Podemos sem qualquer dúvida afirmar que a extensa produção de Luiz Alphonsus desdobra-se e flutua, entre o cósmico, representado por sua experiência brasiliense, e o cosmo caos da cidade do Rio de Janeiro. Trabalhos como Bar Moderno (Mr. Freedom) e o Triptico nº 4 da série Homenagem ao Cinema da exposição Coração 7/7/77-MAM Rio conjugam situações típicas da urbe carioca, com um fundo galáctico. São sínteses do sentido poético permanente de sua obra.

 

Evidentemente a busca de um locus para o homem e para o artista que caracteriza o núcleo poético da obra de Luiz Alphonsus – busca associada ao fato de ter vivido em três das mais importantes cidades brasileiras nos seus 20 primeiros anos – aproximou-o da paisagem. Suas paisagens (tanto as da série, ainda em curso, Brazilian Landscape, quanto as do Planalto Central, e as das mostras Edições, e Rio de Janeiro Linha do Céu, realizadas, respectivamente, na Petite Galerie em 1984 e em 1987 e as Paisagens Cariocas) não são, como de costume, janelas abertas para a contemplação do espectador, mas registros dos lugares por onde Alphonsus viveu sua paixão de artista na cena urbana da megalópole.
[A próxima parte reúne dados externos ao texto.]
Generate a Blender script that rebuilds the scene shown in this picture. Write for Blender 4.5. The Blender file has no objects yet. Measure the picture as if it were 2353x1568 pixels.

Mais que cenas aprisionadas em quadros suas “paisagens” indicam roteiros que conduzem, por um lado, a eles mesmos, mas simultaneamente estabelecem suas conexões com o planeta e o Universo.

 

O Observador e o Passante reitera essa nova equação perceptiva. Ao artista cabe o papel de observar, o que não quer aqui dizer estar parado num ponto fixo, situado a uma distância constante do observável. Como observador, o artista não está condenado à contemplação, mas destinado a extrair das situações que observa todas as possibilidades que elas contenham. Já o público, contemplador silencioso das obras do passado, tem por novo destino a passagem e a circulação, análogos de seu deslocamento no Caos das Cosmos Polis.

 

Seus trabalhos mais recentes, no entanto, afastaram-se da temática icônico-urbana que vinha movendo sua produção ao longo das últimas décadas, para retomar, ainda que de modo bastante diverso, as imagens cósmicas das quais brotaram o sentido inicial de sua obra.... que agora renasce.